Os fracassos operativos resultados dos esforços dos primeiros missionários se tornarão de extrema utilidade para entender, justamente, a importância desta “consciência de uma problemática do contexto”. Se, por um lado, a ação missionária encontrou-se, logo, na necessidade de produzir, para seus fins, uma série de (primeiras) obras catequéticas, por outro lado, será na base do fracasso (operativamente constatado) delas que, justamente, aos poucos irá se constituindo uma proto-hermenêutica missionária asiática. Tanto em sua produção como na tradução de obras já clássicas para as línguas asiáticas, os missionários acabam se dando conta que, em sua extrema procura de uma aderência literária a essas obras – autorreferenciais em relação ao contexto ocidental de sua produção inicial –, eles obtinham, de fato, sua mais evidente incompreensão ou, às vezes ainda pior, o resultado da produção de mal-entendidos que decorriam delas. Nesse sentido, o contexto missionário e jesuítico asiático acabou produzindo uma progressiva e cada vez mais madura consciência de que unicamente uma problemática do contexto podia oferecer os instrumentos, apriorísticos e fundamentais, para enraizar, antes que uma produção ou tradução/transliteração de qualquer tipo de obra, sobretudo uma “obra de significação” que, depois, se revelasse essencial e norteadora, inclusive para corrigir, sucessivamente, as primeiras obras de traduções catequéticas, doutrinárias e evangelizadoras em sentido mais amplo e abrangente : nesse contexto, para poder responder de algum modo ao imperativo evangelizador, os próprios missionários encontraram-se subjugados por uma inescapável abertura ao problema da mediação cultural junto às populações locais. Exemplo interessante a esse respeito é levar em consideração as obras “literárias” (ocidentais ou locais), por além daquelas propriamente “religiosas”, que os missionários se dedicaram a traduzir para, com elas, encontrar e tecer valores interculturais que, por além daqueles propriamente religiosos, ajudassem a construir um canal comum (de algum modo) de comunicação através da dupla perspectiva de ocidentalização de valores locais e vice-versa. E, de qualquer maneira, na especificidade do contexto asiático, a operatividade desta mediação cultural tornou-se possível somente através de sua necessária inserção no interior de uma consciência hermenêutica e das peculiares dinâmicas missionárias jesuíticas junto às culturas do Oriente.

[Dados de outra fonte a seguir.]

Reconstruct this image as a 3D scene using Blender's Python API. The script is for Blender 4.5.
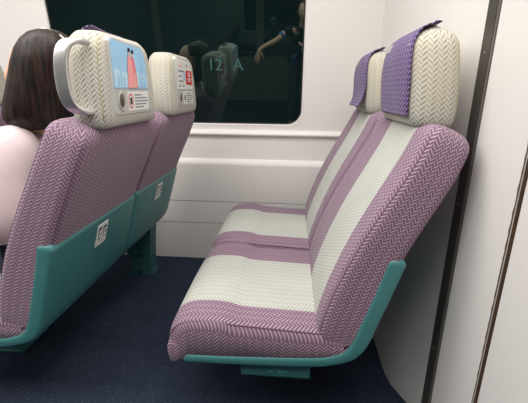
import bpy, bmesh, math, random
from mathutils import Vector, Matrix
random.seed(4)
for o in list(bpy.data.objects): bpy.data.objects.remove(o)
S = bpy.context.scene
COL = S.collection
PI = math.pi
R = math.radians

# ------------------------------------------------------------------ camera
cd = bpy.data.cameras.new('camera'); cam = bpy.data.objects.new('camera', cd); COL.objects.link(cam)
cd.sensor_fit = 'HORIZONTAL'; cd.sensor_width = 36.0; cd.lens = 36.0 * 365.0 / 528.0
cd.clip_start = 0.02
cam.matrix_world = (Matrix.Translation((0, 0, 1.03)) @ Matrix.Rotation(R(4.2), 4, 'Z')
                    @ Matrix.Rotation(R(90 - 16.9), 4, 'X') @ Matrix.Rotation(R(0.6), 4, 'Z'))
S.camera = cam
# ------------------------------------------------------------------ world, light, exposure
w = bpy.data.worlds.new('world'); S.world = w; w.use_nodes = True
w.node_tree.nodes['Background'].inputs[0].default_value = (0.9, 0.95, 1.0, 1)
w.node_tree.nodes['Background'].inputs[1].default_value = 0.02
def area(name, loc, rot, sx, sy, power, col=(1.0, 0.965, 0.925)):
    l = bpy.data.lights.new(name, 'AREA'); l.shape = 'RECTANGLE'; l.size = sx; l.size_y = sy
    l.energy = power; l.color = col
    o = bpy.data.objects.new(name, l); COL.objects.link(o); o.location = loc; o.rotation_euler = rot
    return o
area('ceiling_lamp_aisle', (-0.9, -0.05, 2.13), (0, 0, 0), 4.2, 0.70, 31)
area('ceiling_lamp_window_side', (-1.1, 1.05, 2.13), (0, 0, 0), 3.0, 0.70, 17)
S.view_settings.view_transform = 'Standard'; S.view_settings.look = 'None'
S.view_settings.gamma = 1.0; S.view_settings.use_curve_mapping = False
S.view_settings.exposure = 1.2

# ------------------------------------------------------------------ materials
def srgb(r, g, b):
    f = lambda c: (c / 255 / 12.92) if c / 255 <= 0.04045 else ((c / 255 + 0.055) / 1.055) ** 2.4
    return (f(r), f(g), f(b), 1.0)
class NT:
    def __init__(s, name):
        s.m = bpy.data.materials.new(name); s.m.use_nodes = True
        s.t = s.m.node_tree; s.n = s.t.nodes; s.l = s.t.links
        s.b = s.n['Principled BSDF']
    def node(s, typ, **kw):
        n = s.n.new(typ)
        for k, v in kw.items(): setattr(n, k, v)
        return n
    def link(s, a, b): s.l.new(a, b)
    def math(s, op, a, b=None, c=None):
        n = s.node('ShaderNodeMath', operation=op)
        for i, x in enumerate((a, b, c)):
            if x is None: continue
            if isinstance(x, (int, float)): n.inputs[i].default_value = x
            else: s.link(x, n.inputs[i])
        return n.outputs[0]
    def mix(s, fac, a, b):
        n = s.node('ShaderNodeMix', data_type='RGBA')
        for i, x in ((0, fac), (6, a), (7, b)):
            if isinstance(x, (tuple, int, float)): n.inputs[i].default_value = x
            else: s.link(x, n.inputs[i])
        return n.outputs[2]
    def smooth(s, v, lo, hi):
        n = s.node('ShaderNodeMapRange', interpolation_type='SMOOTHSTEP')
        s.link(v, n.inputs[0]); n.inputs[1].default_value = lo; n.inputs[2].default_value = hi
        return n.outputs[0]
def plain(name, col, rough=0.5, metal=0.0, var=0.06, scale=9.0, bump=0.0, spec=0.5):
    t = NT(name)
    tc = t.node('ShaderNodeTexCoord')
    nz = t.node('ShaderNodeTexNoise'); nz.inputs['Scale'].default_value = scale; nz.inputs['Detail'].default_value = 3
    t.link(tc.outputs['Object'], nz.inputs['Vector'])
    lo = tuple(c * (1 - var) for c in col[:3]) + (1,); hi = tuple(min(1, c * (1 + var)) for c in col[:3]) + (1,)
    t.link(t.mix(nz.outputs[0], lo, hi), t.b.inputs['Base Color'])
    t.b.inputs['Roughness'].default_value = rough; t.b.inputs['Metallic'].default_value = metal
    t.b.inputs['Specular IOR Level'].default_value = spec
    if bump:
        bp = t.node('ShaderNodeBump'); bp.inputs['Strength'].default_value = bump; bp.inputs['Distance'].default_value = 0.002
        n2 = t.node('ShaderNodeTexNoise'); n2.inputs['Scale'].default_value = 400
        t.link(tc.outputs['Object'], n2.inputs['Vector']); t.link(n2.outputs[0], bp.inputs['Height']); t.link(bp.outputs[0], t.b.inputs['Normal'])
    return t.m
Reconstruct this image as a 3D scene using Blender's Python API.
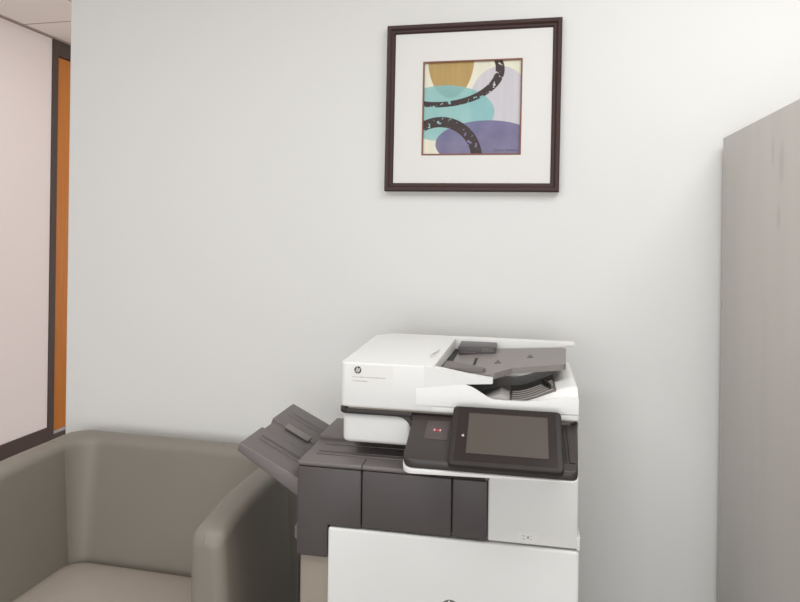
import bpy, bmesh, math, random
from mathutils import Vector, Matrix, Euler
random.seed(4)
S = bpy.context.scene
COL = S.collection
for o in list(bpy.data.objects):
    bpy.data.objects.remove(o)

# ------------------------------------------------------------------ camera
cam_d = bpy.data.cameras.new('camera')
cam = bpy.data.objects.new('camera', cam_d)
COL.objects.link(cam)
S.camera = cam
cam_d.sensor_width = 36.0
cam_d.sensor_fit = 'HORIZONTAL'
cam_d.lens = 635.0 * 36.0 / 800.0
cam_d.shift_x = -0.9 / 800.0
cam_d.shift_y = -64.3 / 800.0
cam_d.clip_start = 0.02
YAW = math.atan(140 / 635.0)
cam.matrix_world = (Matrix.Translation((0, 0, 1.48)) @ Matrix.Rotation(YAW, 4, 'Z')
                    @ Matrix.Rotation(math.radians(90), 4, 'X') @ Matrix.Rotation(0.01375, 4, 'Z'))

# ------------------------------------------------------------------ world and lights
w = bpy.data.worlds.new('world')
S.world = w
w.use_nodes = True
w.node_tree.nodes['Background'].inputs[0].default_value = (1.0, 0.98, 0.95, 1)
w.node_tree.nodes['Background'].inputs[1].default_value = 0.5


def area(name, loc, sx, sy, power, col=(1, 1, 1), rot=(0, 0, 0)):
    d = bpy.data.lights.new(name, 'AREA')
    d.shape = 'RECTANGLE'
    d.size, d.size_y = sx, sy
    d.energy = power
    d.color = col
    o = bpy.data.objects.new(name, d)
    o.location = loc
    o.rotation_euler = rot
    COL.objects.link(o)
    return o


LC = (0.955, 0.98, 1.0)
area('ceiling_lamp_right', (0.75, 0.95, 2.80), 1.2, 0.6, 22, LC)
area('ceiling_lamp_left', (-1.1, 0.2, 2.80), 1.2, 0.6, 23, LC)
area('fill_light_behind', (-0.3, -2.95, 1.15), 2.6, 1.6, 72, LC, (math.radians(90), 0, 0))  # added frontal fill from behind the camera, no window stands there
area('ceiling_lamp_corridor', (-2.3, 3.0, 2.80), 0.6, 1.2, 8, (1.0, 0.95, 0.95))
area('fill_light_corridor', (0.6, 4.1, 1.15), 1.6, 1.6, 56, (1.0, 0.95, 0.95), (0, math.radians(90), 0))  # added sideways fill, unseen, brightens the corridor ceiling and left wall

S.view_settings.view_transform = 'Standard'
S.view_settings.look = 'None'
S.view_settings.gamma = 1.0
S.view_settings.use_curve_mapping = False
S.view_settings.exposure = 0.0


# ------------------------------------------------------------------ materials
def srgb(r, g, b):
    f = lambda c: (c / 255 / 12.92) if c / 255 <= 0.04045 else ((c / 255 + 0.055) / 1.055) ** 2.4
    return (f(r), f(g), f(b), 1)


def mat(name, rgb, rough=0.5, metallic=0.0, noise=0.0, nscale=40, bump=0.0, bscale=300, spec=0.5):
    m = bpy.data.materials.new(name)
    m.use_nodes = True
    nt = m.node_tree
    b = nt.nodes['Principled BSDF']
    b.inputs['Base Color'].default_value = srgb(*rgb)
    b.inputs['Roughness'].default_value = rough
    b.inputs['Metallic'].default_value = metallic
    b.inputs['Specular IOR Level'].default_value = spec
    tc = nt.nodes.new('ShaderNodeTexCoord')
    if noise:
        n = nt.nodes.new('ShaderNodeTexNoise')
        n.inputs['Scale'].default_value = nscale
        n.inputs['Detail'].default_value = 4
        nt.links.new(tc.outputs['Object'], n.inputs['Vector'])
        mx = nt.nodes.new('ShaderNodeMix')
        mx.data_type = 'RGBA'
        c = srgb(*rgb)
        mx.inputs[6].default_value = tuple(v * (1 - noise) for v in c[:3]) + (1,)
        mx.inputs[7].default_value = tuple(min(1, v * (1 + noise)) for v in c[:3]) + (1,)
        nt.links.new(n.outputs['Fac'], mx.inputs[0])
        nt.links.new(mx.outputs[2], b.inputs['Base Color'])
    if bump:
        n2 = nt.nodes.new('ShaderNodeTexNoise')
        n2.inputs['Scale'].default_value = bscale
        n2.inputs['Detail'].default_value = 3
        nt.links.new(tc.outputs['Object'], n2.inputs['Vector'])
        bp = nt.nodes.new('ShaderNodeBump')
        bp.inputs['Strength'].default_value = bump
        bp.inputs['Distance'].default_value = 0.002
        nt.links.new(n2.outputs['Fac'], bp.inputs['Height'])
        nt.links.new(bp.outputs['Normal'], b.inputs['Normal'])
    return m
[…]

Consciência historiográfica

Sobretudo, porém, tendo em vista as dimensões propriamente “religiosas” dos empreendimentos ultramarinos, a atuação missionária, a realização de uma mediação cultural protagonizada por estes, as diferentes modalidades em que isso se constituiu a partir dos diferentes contextos e das diferentes relações de força das culturas ou dos interlocutores locais, é importante levar em consideração como tudo isso pôde e pode começar a ganhar uma maior consciência historiográfica a partir do momento em que, fundamentando-se na base da anterior realização de uma análise propriamente histórico-crítica-comparativa (aquela da perspectiva histórico-religiosa, que acenamos acima), se começou a propor a necessidade de uma metodologia de investigação, propriamente histórica, da categoria de religião através de um percurso histórico-comparativo: interno e esterno ao Ocidente que produziu a categoria.

1. Internamente no mundo ocidental, o percurso da categoria do religioso permitiu recuperar sua dimensão e função de universalização – implementada na base do modelo da anterior civitas romana, ressemantizado no processo de sua sucessiva cristianização.

2. No contexto externo, além de manifestar a força universalizante e de tradução das alteridades etnológicas realizada sub specie religionis, esta perspectiva forneceu à nova historiografia a possibilidade de se abrir para este novo impulso crítico que redimensiona o religioso na história, permitindo também focalizá-lo a partir de outros prismas: nesta direção distinguiram-se, finalmente, os diferentes sentidos das missões religiosas dependendo dos diversos tempos e contextos, permitindo a apreciação de formas diferenciadas de sua associação aos processos de formação das novas sociedades coloniais.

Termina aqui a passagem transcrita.